### EXERCISE DETAILS
Omit all images, then return the remaining material exactly as it stands.
• • • • •
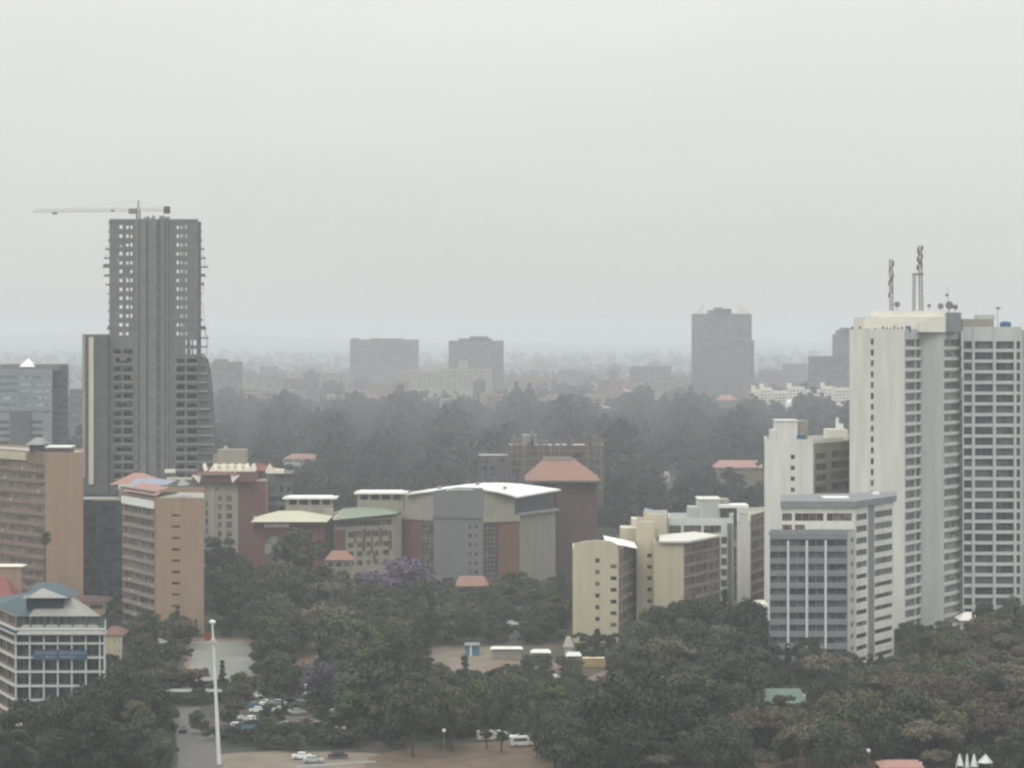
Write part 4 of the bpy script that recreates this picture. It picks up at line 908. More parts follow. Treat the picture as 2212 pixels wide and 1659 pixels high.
# ================================================================== ground, roads, yards
gm = bpy.data.materials.new('dry_park_ground'); gm.use_nodes = True; nt = gm.node_tree; b = nt.nodes['Principled BSDF']; b.inputs['Roughness'].default_value = .95
geo = nt.nodes.new('ShaderNodeNewGeometry')
def noise(sc, det=6):
    n = nt.nodes.new('ShaderNodeTexNoise'); n.inputs['Scale'].default_value = sc; n.inputs['Detail'].default_value = det; nt.links.new(geo.outputs['Position'], n.inputs['Vector']); return n
n1, n2 = noise(.028), noise(.35)
r1 = nt.nodes.new('ShaderNodeValToRGB'); cr_ = r1.color_ramp; cr_.elements[0].position = .36; cr_.elements[0].color = (.028, .036, .024, 1); cr_.elements[1].position = .66; cr_.elements[1].color = (.10, .075, .055, 1); e = cr_.elements.new(.52); e.color = (.052, .052, .036, 1)
nt.links.new(n1.outputs['Fac'], r1.inputs['Fac'])
mx = nt.nodes.new('ShaderNodeMix'); mx.data_type = 'RGBA'; mx.blend_type = 'MULTIPLY'; mx.inputs[0].default_value = .7
r2 = nt.nodes.new('ShaderNodeValToRGB'); r2.color_ramp.elements[0].position = .3; r2.color_ramp.elements[0].color = (.5, .5, .5, 1); r2.color_ramp.elements[1].position = .7; r2.color_ramp.elements[1].color = (1, 1, 1, 1)
nt.links.new(n2.outputs['Fac'], r2.inputs['Fac']); nt.links.new(r1.outputs['Color'], mx.inputs[6]); nt.links.new(r2.outputs['Color'], mx.inputs[7]); nt.links.new(mx.outputs[2], b.inputs['Base Color'])
mb = MB(); mb.quad([(-16000, -1500, 0), (16000, -1500, 0), (16000, 40000, 0), (-16000, 40000, 0)], gm); structure('ground', mb)
PN = [0]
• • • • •
### WRITTEN SOLUTION
Write part 4 of the bpy script that recreates this picture. It picks up at line 908. More parts follow. Treat the picture as 2212 pixels wide and 1659 pixels high.
# ================================================================== ground, roads, yards
gm = bpy.data.materials.new('dry_park_ground'); gm.use_nodes = True; nt = gm.node_tree; b = nt.nodes['Principled BSDF']; b.inputs['Roughness'].default_value = .95
geo = nt.nodes.new('ShaderNodeNewGeometry')
def noise(sc, det=6):
    n = nt.nodes.new('ShaderNodeTexNoise'); n.inputs['Scale'].default_value = sc; n.inputs['Detail'].default_value = det; nt.links.new(geo.outputs['Position'], n.inputs['Vector']); return n
n1, n2 = noise(.028), noise(.35)
r1 = nt.nodes.new('ShaderNodeValToRGB'); cr_ = r1.color_ramp; cr_.elements[0].position = .36; cr_.elements[0].color = (.028, .036, .024, 1); cr_.elements[1].position = .66; cr_.elements[1].color = (.10, .075, .055, 1); e = cr_.elements.new(.52); e.color = (.052, .052, .036, 1)
nt.links.new(n1.outputs['Fac'], r1.inputs['Fac'])
mx = nt.nodes.new('ShaderNodeMix'); mx.data_type = 'RGBA'; mx.blend_type = 'MULTIPLY'; mx.inputs[0].default_value = .7
r2 = nt.nodes.new('ShaderNodeValToRGB'); r2.color_ramp.elements[0].position = .3; r2.color_ramp.elements[0].color = (.5, .5, .5, 1); r2.color_ramp.elements[1].position = .7; r2.color_ramp.elements[1].color = (1, 1, 1, 1)
nt.links.new(n2.outputs['Fac'], r2.inputs['Fac']); nt.links.new(r1.outputs['Color'], mx.inputs[6]); nt.links.new(r2.outputs['Color'], mx.inputs[7]); nt.links.new(mx.outputs[2], b.inputs['Base Color'])
mb = MB(); mb.quad([(-16000, -1500, 0), (16000, -1500, 0), (16000, 40000, 0), (-16000, 40000, 0)], gm); structure('ground', mb)
PN = [0]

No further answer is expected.